Here are my questions for the reporters of the Gazette and Week, with a bonus question added afterward.
1. On Confidentiality. Attorney Braithwaite, representing Meyer, includes two unsigned versions of a settlement agreement in this case. These versions appear as Exhibits B and C of Attorney Braithwaite’s January 3rd affidavit. Both versions contain lengthy confidentiality provisions. Each of these provisions expressly and specifically lists your newspaper, the Janesville Gazette.
These two versions of the settlement agreement in this public matter are littered with confidentiality provisions against the public interest.
Why has your newspaper not reported that the settlement includes proposed confidentiality agreements involving a lawsuit against a public employee, involving a public matter, at public expense, during the exercise of public duties?
2. On Quoting the Walworth County District Attorney, Phillip Koss, in your December 22nd Gazette story, entitled, “Cvicker Decides Not to Settle Suit.” You quote D.A. Koss at length, protesting against the idea of a ‘global settlement,’ where charges in a prior criminal matter would be reduced in exchange for the settlement of the civil suit against Meyer.
In Exhibit A of Defense Attorney Braithwaite’s January 3rd affidavit, Braithwaite includes a copy of an email from D.A. Koss.

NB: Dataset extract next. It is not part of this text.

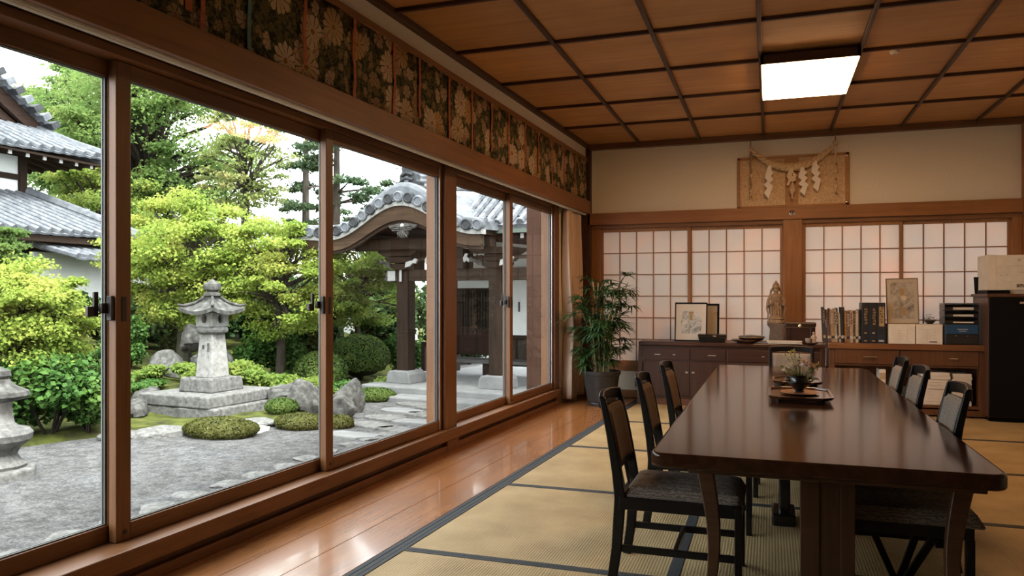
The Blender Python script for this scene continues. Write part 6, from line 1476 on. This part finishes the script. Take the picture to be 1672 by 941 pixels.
def lance(p, d, ln, w, up, droop):
    """one folded, drooping leaf of two quads each side"""
    side = d.cross(up); side = side.normalized() if side.length > 1e-4 else Vector((1, 0, 0)); pts = []
    for k in range(4):
        t = k/3; c = p + d*(ln*t) + Vector((0, 0, -droop*ln*t*t)); ww = w*(.35, 1, .75, .04)[k]
        pts.append((c - side*ww + Vector((0, 0, ww*.35)), c, c + side*ww + Vector((0, 0, ww*.35))))
    for k in range(3):
        a, b3 = pts[k], pts[k+1]
        for i in range(2): lv.extend([a[i], a[i+1], b3[i+1], b3[i]])
for k in range(12):
    a = 2*PI*k/12 + q.uniform(-.3, .3); r0 = q.uniform(.02, .11); hgt = q.uniform(.75, 1.24)
    p0 = Vector((r0*math.cos(a), r0*math.sin(a), .39)); p1 = Vector((r0*1.6*math.cos(a), r0*1.6*math.sin(a), .39 + hgt*.6)); p2 = Vector((r0*3.0*math.cos(a)+q.uniform(-.05,.12), r0*2.6*math.sin(a), .39+hgt))
    MB().tube([p0, p1, p2], [.013, .012, .007], 7).build('cane', M_cane, pt, True)
    for j in range(17):
        t = q.uniform(.18, 1.0) if j > 3 else q.uniform(.05, .3); base_ = p0.lerp(p1, t*2) if t < .5 else p1.lerp(p2, t*2-1)
        b_a = q.uniform(0, 2*PI); el = q.uniform(.1, 1.0); d = Vector((math.cos(b_a)*math.cos(el), math.sin(b_a)*math.cos(el), math.sin(el))); ln = q.uniform(.12, .30)
        if t < .3 and j > 3: continue
        tip = base_ + d*ln
        if Vector((tip.x, tip.y)).length > .46: continue
        MB_t = [base_, base_ + d*ln*.5 + Vector((0, 0, .01)), tip]
        mb = MB().tube(MB_t, .004, 5); mb.build('leaf_stalk', M_palm, pt)
        nl = q.randint(6, 9)
        for i in range(nl):
            sp_ = (i/(nl-1) - .5)*2.4; dd2 = Vector((d.x*math.cos(sp_) - d.y*math.sin(sp_), d.x*math.sin(sp_) + d.y*math.cos(sp_), d.z*.4 + q.uniform(-.25, .25))).normalized()
            lance(tip, dd2, q.uniform(.13, .22), q.uniform(.011, .017), Vector((0, 0, 1)), q.uniform(.2, .7))
fast_mesh('foliage', np.array([tuple(v) for v in lv]), 4, M_palm, pt)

Will you report on that email, and in light of it, what do you believe that it says about whether discussions of a global settlement actually took place, and Koss’s candid estimation of the merits of discussing a possible global settlement?
Bonus Question:
When the Gazette reports on a story on December 22nd, why does it run the same copy in the Week with a different date, December 31st? I understand that it’s publication in a second paper, but why not indicate that the story is a republication of an earlier story? The story is not ‘new’ on DEcember 31st, it’s nine days old. Why not indicate that the story is a republication?